Life is like that, and it’s taken me since then to understand what it means to be grateful. I’m not thankful for some things in my life that changed the course of my existence, but I’m grateful for where those things brought me. They’re not the same thing. No kidding, I never really truly understood. I’ve always been thankful for so much, as I’ve pretty much had so much to be thankful for. But grateful? I’m just beginning to understand.
I sat this morning on the deck at Café by the Bay in the village, swirls of dry leaves moving through with the breeze off the water. The place isn’t on the Bay; in fact, it is a mile or more away, but the breeze moves through town this time of year, and this morning I sat on the deck with the leaves lifting and falling, and I drank my cappuccino, and in my mind ran through a list of things to worry about. It’s long.
It seems more common these days to be distracted by life and its happenings. People you love are ill, or they’re pressing against the edge of unhealthy, anyway. Others have fallen away from keeping in touch, and with the holidays imminent, you wonder how they’re doing, about the changes that find us here, and about the mistakes we’ve made.
I’d like to do the last few years over again. Honest to God, I need to do the last few years over again. And I’d like someone to call me up and say, “Hey, let’s try this again. What do you need to get it right this time?” But life simply doesn’t work that way. So what is to be done?
This:
I’m grateful for being here, now, on the deck of a café, drinking coffee and feeling the beautiful autumn breeze on the back of my neck, talking to neighbors heading in and out, making notes about edits I need to make in a manuscript.
I’m grateful that I just hung up the phone with my ninety-year-old mother, and we laughed, talked about the weather, talked about my cousin’s chickens running through her kitchen.
I’m grateful that my life really is a circle, and all that was true nearly forty years ago is still true and present and alive and such a part of me.
I’m grateful that my son is a reflection of my father, the same gentle spirit, the same deep, deep kindness, the same subtle sense of humor. Grateful that on his way back here from Richmond this morning he is stopping at Country Donuts for some toasted coconut fritters for me.
I’m grateful for so much.
I’m thankful for what’s ahead: more Ireland, more Spain, more western New York and the familiar reaches in Florida. I’m thankful for people’s forgiveness, for those who make excuses for me, for those who understand the subplot behind my eyes.
Recently I wrote about students who have died through the years. Today I’m thinking about the ones who kept going; those I can’t thank enough for tolerating my humor and arrogance as we moved through semester after semester, only to send me a note to let me know how they’re doing. The ones who speak up; hell, the ones who show up. The ones who stop afterwards to talk, who call me up and ask questions, who seem to understand the smallest of gestures have the biggest effects.

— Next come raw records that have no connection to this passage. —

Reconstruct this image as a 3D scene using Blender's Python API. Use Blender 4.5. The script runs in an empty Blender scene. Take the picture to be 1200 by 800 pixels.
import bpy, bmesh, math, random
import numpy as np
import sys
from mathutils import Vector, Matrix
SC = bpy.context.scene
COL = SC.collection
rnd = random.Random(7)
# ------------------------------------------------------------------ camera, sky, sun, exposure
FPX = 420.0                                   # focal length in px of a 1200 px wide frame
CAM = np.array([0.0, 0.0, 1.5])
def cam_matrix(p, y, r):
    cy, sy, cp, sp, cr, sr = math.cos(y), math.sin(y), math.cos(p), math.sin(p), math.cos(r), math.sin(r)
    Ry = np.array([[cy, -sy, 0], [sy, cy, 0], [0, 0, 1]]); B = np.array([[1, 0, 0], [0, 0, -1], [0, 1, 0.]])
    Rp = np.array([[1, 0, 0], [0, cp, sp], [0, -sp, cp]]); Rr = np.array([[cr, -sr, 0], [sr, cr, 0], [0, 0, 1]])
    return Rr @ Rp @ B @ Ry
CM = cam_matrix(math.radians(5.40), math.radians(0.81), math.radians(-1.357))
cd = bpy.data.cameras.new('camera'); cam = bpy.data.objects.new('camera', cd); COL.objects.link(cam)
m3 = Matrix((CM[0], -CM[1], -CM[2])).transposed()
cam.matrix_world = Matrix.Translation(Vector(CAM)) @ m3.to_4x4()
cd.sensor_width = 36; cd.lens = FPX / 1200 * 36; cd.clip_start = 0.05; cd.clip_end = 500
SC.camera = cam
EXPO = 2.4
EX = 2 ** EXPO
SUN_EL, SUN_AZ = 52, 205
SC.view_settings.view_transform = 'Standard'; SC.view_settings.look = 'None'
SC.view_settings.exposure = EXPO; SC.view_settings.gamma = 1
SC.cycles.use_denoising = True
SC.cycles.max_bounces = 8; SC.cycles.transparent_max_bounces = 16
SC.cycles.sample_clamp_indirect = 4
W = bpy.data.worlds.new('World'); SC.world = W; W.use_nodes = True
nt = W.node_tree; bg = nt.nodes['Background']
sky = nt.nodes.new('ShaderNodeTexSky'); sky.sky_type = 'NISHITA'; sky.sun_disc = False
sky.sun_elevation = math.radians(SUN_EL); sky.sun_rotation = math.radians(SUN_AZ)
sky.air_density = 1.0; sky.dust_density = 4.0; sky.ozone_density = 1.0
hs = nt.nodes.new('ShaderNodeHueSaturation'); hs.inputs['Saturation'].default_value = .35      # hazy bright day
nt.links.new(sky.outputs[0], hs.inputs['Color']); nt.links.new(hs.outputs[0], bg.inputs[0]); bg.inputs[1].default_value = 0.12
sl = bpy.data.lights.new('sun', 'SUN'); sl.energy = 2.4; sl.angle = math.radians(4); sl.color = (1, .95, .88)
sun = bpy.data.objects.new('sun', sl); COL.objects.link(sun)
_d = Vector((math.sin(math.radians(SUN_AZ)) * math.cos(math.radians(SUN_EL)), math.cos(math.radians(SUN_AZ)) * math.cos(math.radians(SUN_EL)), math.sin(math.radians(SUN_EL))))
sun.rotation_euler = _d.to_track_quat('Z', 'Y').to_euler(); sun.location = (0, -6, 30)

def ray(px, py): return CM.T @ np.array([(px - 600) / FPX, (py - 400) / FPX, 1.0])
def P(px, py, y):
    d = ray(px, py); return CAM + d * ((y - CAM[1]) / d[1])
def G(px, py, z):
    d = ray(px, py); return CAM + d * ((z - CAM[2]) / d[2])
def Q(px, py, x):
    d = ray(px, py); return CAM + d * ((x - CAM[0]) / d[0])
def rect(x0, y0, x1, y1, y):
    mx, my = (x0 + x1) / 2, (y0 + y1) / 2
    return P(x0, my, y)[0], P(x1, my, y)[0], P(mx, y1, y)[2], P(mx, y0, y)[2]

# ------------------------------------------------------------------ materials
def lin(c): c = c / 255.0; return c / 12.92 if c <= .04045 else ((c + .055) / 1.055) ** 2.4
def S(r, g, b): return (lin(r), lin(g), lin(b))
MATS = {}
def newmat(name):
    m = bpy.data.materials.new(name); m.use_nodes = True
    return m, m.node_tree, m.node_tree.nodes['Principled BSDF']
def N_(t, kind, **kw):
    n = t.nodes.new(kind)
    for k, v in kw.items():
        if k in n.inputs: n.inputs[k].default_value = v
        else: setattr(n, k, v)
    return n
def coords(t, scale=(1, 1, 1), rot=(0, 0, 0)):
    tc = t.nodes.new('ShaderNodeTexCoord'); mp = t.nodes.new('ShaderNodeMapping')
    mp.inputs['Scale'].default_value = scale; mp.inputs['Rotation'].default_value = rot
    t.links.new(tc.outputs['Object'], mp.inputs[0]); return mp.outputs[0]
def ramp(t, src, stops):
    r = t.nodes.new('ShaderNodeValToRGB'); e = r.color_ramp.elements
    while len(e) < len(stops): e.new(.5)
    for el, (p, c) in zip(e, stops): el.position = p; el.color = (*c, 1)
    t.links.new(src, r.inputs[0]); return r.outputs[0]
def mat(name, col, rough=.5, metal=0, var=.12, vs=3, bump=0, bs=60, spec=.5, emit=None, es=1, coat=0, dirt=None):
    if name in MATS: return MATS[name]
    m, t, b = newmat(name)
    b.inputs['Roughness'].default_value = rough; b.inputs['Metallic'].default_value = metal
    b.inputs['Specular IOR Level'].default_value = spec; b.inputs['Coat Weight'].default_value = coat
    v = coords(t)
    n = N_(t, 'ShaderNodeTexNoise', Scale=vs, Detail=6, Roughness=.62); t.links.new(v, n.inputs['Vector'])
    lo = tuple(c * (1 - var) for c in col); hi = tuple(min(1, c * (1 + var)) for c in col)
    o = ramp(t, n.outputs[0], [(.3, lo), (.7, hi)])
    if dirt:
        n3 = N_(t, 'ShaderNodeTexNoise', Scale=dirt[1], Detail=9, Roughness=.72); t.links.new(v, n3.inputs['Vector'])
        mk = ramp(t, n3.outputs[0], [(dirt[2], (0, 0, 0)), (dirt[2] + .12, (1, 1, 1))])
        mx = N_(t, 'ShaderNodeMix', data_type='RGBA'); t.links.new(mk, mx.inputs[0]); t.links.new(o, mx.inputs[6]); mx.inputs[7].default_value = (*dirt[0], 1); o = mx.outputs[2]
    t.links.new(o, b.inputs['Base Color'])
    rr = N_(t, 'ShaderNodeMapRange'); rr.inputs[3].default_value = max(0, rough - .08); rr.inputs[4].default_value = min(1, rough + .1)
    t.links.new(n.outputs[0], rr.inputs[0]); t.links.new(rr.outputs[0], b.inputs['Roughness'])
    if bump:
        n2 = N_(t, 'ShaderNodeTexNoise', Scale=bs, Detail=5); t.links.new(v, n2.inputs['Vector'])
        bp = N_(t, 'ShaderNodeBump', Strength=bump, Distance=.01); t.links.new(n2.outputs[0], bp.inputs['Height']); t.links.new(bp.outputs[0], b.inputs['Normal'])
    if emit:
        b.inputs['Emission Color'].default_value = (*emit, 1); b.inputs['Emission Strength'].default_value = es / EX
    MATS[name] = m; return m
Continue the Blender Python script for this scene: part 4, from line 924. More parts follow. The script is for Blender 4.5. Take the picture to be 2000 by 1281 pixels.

I’m grateful that I have siblings who have the same sense of humor, thankful they’re much smarter than I am, thankful they “don’t confront me with my failures.”
I’m thankful for the way the trees hang on to those yellow leaves so much longer than the rest, brightening up the sky, filling up our senses and reminding us we’re alive, and we may wake up tomorrow and begin again.
I’m more than a little grateful for my friends. I’ve known some for more than forty years and still can pick up the phone and call anytime and, in the words of Harry Chapin, know that they “see where you are, but they know where you’ve been.”
I’m thankful for the way the river keeps running past.
For the way the sliver of a moon reminds me of my insignificance, and the brightness of Vega reminds me of my own light that needs to shine on this all-to-brief journey though nature.
Happy Thanksgiving.
“Friends, I will remember you, think of you, pray for you.
And when another day is through, I’ll still be friends with you.”